Donde hay un camino, hay una voluntad. Pero lo inverso es igualmente cierto: allí donde la voluntad reina, surge el camino. El Cónsul de Bajo el volcán de Malcolm Lowry lo sabía bien. En realidad no existen caminos que se pierden ni que se encuentran azarosamente: el Cónsul conoce que son los caminos los que desaparecen en una amalgama de miles de ellos que son para él la encrucijada perpetua de una impenetrable floresta de travesías.
Juan Villoro (Ciudad de México, 1956) es ese escritor indescriptible en su altura que ha sido capaz de custodiar una trayectoria literaria con dos novelas (El disparo de argón y Materia dispuesta), un libro de cuentos (La casa pierde) y un extraordinario libros de ensayos (Efectos personales). Ahora gana con El testigo el XXII Premio Herralde con una larga novela -¿no era Villoro una escritura de aliento corto pero sostenido?- que resucita a todos los caminos, volcanes, fantasmas y muertos que pueblan la novela de Lowry o la de Juan Rulfo (“Juan Preciado en Comala. Espectros. Sombras de voces. Rostros parecidos a recuerdos. Apariciones.”), pero con la sabiduría erótica, la adjetivación sorprendente y el idioma que recupera el pasado de “un poeta sin obra, o sin otra obra conocida que su muerte sin fin”: Ramón López Velarde. Porque uno no sabe si está leyendo la historia de Julio Valdivieso, profesor de literatura que regresa a México tras veinte años de ausencia en busca del verdadero semblante de López Velarde y que acaba topando con la figura de la mujer que amó que no es sino el rostro de un país distinto que el que abandonó: para Julio López Velarde era Nieves y Nieves, México, o bien está leyendo la trama secreta de una novela policial donde las historias se suceden al son de los narcotraficantes, o bien está leyendo la sorprendente historia de un sacerdote que pretende canonizar al poeta nacional de México: “Me interesa el impulso religioso de amar lo sabido como novedad y de aceptar el futuro como costumbre.”
En Villoro confirmamos una poderosa intuición narrativa, una visión del mundo recibida por el lector de un solo golpe y atestada de irracionalidad, es decir, poética, y algo no menos importante, un dominio absoluto de los mecanismos que permiten construir coherentemente una novela: las voces narrativas y el tiempo en que se suceden los acontecimientos de múltiples relatos.

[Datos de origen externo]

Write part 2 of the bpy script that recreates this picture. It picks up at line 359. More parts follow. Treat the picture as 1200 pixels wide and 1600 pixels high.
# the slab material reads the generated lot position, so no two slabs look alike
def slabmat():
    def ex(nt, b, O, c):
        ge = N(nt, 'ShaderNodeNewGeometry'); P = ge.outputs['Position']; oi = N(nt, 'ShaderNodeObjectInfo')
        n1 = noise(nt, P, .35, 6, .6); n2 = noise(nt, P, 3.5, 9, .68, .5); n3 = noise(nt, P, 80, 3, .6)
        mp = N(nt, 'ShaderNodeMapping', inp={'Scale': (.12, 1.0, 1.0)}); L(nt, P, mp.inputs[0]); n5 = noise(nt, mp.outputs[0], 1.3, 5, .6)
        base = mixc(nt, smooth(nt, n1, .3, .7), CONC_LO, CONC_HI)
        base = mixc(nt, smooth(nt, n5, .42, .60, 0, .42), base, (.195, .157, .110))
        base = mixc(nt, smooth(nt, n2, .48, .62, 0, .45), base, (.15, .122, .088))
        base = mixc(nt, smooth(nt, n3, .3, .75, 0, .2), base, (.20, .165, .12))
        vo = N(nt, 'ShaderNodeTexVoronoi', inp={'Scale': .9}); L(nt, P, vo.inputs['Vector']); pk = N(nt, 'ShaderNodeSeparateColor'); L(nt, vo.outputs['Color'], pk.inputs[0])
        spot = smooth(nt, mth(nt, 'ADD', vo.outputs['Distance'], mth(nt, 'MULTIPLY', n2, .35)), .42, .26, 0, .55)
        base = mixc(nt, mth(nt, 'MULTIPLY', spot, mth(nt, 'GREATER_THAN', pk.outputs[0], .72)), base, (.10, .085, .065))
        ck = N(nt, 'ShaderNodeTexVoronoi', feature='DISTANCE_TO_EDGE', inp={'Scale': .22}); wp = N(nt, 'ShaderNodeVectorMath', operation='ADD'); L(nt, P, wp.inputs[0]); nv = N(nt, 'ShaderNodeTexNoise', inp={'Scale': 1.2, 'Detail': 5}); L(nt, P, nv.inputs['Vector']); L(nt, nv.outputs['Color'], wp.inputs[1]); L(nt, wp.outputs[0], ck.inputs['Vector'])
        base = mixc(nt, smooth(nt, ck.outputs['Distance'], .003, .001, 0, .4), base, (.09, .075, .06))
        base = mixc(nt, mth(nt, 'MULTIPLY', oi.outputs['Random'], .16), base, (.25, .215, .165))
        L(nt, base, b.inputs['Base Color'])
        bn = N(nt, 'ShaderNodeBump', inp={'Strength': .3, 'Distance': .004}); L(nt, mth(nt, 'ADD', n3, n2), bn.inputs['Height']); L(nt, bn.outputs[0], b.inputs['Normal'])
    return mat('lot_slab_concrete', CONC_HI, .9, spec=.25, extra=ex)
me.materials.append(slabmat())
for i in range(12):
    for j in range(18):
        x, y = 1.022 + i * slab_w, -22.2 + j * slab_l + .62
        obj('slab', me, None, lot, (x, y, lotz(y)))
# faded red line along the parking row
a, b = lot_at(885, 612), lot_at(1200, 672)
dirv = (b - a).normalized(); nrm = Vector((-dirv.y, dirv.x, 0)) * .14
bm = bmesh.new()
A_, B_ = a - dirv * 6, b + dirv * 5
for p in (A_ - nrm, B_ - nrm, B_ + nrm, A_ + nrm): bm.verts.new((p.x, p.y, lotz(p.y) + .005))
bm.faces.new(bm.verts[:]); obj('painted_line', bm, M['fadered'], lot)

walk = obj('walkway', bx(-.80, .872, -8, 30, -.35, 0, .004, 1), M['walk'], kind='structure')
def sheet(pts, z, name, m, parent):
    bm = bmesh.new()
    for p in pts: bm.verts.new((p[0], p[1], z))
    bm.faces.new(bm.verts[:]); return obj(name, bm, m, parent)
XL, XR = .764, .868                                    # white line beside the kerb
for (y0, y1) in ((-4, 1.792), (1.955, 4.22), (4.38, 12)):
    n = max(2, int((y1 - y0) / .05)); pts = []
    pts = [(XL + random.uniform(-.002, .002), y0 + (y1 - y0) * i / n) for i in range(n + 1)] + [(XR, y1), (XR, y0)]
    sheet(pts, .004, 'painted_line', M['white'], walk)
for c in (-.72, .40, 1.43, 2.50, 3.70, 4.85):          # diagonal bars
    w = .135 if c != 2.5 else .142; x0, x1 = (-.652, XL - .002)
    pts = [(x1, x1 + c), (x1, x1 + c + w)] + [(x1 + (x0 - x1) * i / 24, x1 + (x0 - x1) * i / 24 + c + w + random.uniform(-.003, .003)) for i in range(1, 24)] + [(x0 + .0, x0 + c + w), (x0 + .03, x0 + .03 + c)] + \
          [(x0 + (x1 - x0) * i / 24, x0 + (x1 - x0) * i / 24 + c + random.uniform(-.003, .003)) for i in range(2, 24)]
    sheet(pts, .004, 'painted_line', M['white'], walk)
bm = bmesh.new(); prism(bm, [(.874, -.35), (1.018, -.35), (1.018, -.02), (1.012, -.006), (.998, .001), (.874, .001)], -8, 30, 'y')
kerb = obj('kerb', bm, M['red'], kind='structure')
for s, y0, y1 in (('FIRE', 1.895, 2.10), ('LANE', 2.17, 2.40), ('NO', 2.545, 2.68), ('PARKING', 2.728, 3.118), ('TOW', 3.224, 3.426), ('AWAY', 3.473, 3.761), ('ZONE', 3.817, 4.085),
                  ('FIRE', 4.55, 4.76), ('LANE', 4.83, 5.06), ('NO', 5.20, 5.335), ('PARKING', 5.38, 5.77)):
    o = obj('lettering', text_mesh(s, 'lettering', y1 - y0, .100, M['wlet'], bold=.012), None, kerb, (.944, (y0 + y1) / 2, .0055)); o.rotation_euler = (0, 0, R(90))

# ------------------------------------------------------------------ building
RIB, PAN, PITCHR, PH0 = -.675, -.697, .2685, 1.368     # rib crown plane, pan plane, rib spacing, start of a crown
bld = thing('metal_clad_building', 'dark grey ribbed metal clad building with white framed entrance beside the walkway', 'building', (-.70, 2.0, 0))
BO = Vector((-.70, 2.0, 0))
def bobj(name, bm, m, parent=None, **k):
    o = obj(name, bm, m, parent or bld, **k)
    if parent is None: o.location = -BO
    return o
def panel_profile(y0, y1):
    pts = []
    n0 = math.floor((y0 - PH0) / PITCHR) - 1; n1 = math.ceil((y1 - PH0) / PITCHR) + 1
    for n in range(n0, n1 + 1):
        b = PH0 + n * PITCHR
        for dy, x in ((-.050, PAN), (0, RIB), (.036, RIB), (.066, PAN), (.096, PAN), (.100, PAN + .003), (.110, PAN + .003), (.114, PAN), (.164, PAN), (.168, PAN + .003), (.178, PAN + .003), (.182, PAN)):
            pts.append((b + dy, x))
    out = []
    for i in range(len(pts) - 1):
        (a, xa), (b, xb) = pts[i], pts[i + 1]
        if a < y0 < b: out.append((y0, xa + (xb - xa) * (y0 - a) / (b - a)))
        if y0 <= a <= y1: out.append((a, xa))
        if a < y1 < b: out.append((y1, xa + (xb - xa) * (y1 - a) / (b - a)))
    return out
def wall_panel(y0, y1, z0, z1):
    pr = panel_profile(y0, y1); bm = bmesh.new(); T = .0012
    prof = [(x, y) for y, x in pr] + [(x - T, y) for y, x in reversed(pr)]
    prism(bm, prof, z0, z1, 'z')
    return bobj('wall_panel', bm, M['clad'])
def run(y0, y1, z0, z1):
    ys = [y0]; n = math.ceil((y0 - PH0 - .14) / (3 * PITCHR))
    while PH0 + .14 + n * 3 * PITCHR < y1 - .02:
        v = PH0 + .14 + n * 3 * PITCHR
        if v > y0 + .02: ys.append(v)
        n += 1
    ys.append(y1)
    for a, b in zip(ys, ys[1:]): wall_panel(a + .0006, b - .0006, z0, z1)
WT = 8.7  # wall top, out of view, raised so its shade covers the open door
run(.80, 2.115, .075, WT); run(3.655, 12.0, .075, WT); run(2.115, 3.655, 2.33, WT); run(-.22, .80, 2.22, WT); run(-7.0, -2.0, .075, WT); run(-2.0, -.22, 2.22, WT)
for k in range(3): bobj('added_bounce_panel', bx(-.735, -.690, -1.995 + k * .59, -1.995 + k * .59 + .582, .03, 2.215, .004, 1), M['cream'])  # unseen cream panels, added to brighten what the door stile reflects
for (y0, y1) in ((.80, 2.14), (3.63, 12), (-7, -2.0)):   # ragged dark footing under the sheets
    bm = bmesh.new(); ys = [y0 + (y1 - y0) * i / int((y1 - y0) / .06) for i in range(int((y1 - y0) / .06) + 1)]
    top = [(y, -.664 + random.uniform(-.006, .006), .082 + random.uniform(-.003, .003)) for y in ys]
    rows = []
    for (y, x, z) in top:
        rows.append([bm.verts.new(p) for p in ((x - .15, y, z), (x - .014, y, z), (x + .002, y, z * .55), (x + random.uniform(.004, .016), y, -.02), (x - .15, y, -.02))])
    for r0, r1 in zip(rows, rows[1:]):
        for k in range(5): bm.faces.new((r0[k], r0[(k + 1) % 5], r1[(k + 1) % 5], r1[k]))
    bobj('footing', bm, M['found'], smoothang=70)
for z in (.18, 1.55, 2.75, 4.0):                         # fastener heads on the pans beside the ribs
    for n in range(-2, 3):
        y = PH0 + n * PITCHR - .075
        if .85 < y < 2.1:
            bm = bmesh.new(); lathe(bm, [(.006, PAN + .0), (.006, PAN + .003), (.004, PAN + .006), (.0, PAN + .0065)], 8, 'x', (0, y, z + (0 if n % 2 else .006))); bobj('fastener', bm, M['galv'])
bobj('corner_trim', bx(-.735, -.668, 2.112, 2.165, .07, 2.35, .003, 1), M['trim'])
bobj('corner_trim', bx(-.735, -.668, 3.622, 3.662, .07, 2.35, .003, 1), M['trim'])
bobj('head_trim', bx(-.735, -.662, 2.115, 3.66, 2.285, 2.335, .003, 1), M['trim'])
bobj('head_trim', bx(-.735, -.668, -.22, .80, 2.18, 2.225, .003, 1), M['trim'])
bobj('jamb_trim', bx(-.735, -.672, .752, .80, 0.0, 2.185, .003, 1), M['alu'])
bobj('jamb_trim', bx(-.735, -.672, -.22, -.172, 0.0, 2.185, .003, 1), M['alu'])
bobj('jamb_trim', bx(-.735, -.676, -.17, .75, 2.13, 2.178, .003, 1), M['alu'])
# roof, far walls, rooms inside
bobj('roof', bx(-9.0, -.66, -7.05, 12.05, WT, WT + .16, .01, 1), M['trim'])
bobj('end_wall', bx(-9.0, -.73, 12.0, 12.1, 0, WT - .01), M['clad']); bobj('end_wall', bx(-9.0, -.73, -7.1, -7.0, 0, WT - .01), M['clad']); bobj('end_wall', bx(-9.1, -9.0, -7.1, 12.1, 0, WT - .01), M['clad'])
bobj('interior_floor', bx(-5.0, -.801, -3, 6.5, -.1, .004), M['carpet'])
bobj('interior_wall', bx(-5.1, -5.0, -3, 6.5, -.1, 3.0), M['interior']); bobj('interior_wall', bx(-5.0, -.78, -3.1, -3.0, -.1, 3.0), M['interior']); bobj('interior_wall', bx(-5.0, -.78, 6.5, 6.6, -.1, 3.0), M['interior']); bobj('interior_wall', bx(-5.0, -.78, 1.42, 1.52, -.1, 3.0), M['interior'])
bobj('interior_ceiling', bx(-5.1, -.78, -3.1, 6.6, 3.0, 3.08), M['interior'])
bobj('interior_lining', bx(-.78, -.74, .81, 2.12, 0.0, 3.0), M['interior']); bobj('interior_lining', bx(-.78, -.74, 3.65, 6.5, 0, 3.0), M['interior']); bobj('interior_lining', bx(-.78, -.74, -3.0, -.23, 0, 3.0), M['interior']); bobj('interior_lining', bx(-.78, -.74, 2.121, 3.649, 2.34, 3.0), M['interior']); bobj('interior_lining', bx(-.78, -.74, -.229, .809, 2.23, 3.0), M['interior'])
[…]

Es esta una novela destacable porque tras el desasosiego que describe, tras la historia que cuenta y que es la de un país “desmoronado como si fuera un montón de piedras”, tras ese sabor del agua que sabe a tierra surge la imagen impagable de un discurso sencillo, el latido expresivo que transporta al lector a un tiempo sin fisuras y que reitera el espectáculo permanente de un escritor asombroso. Villoro: el nombre de un camino literario que transporta al lector a las arterias de un hueco sin nombre. Imprescindible.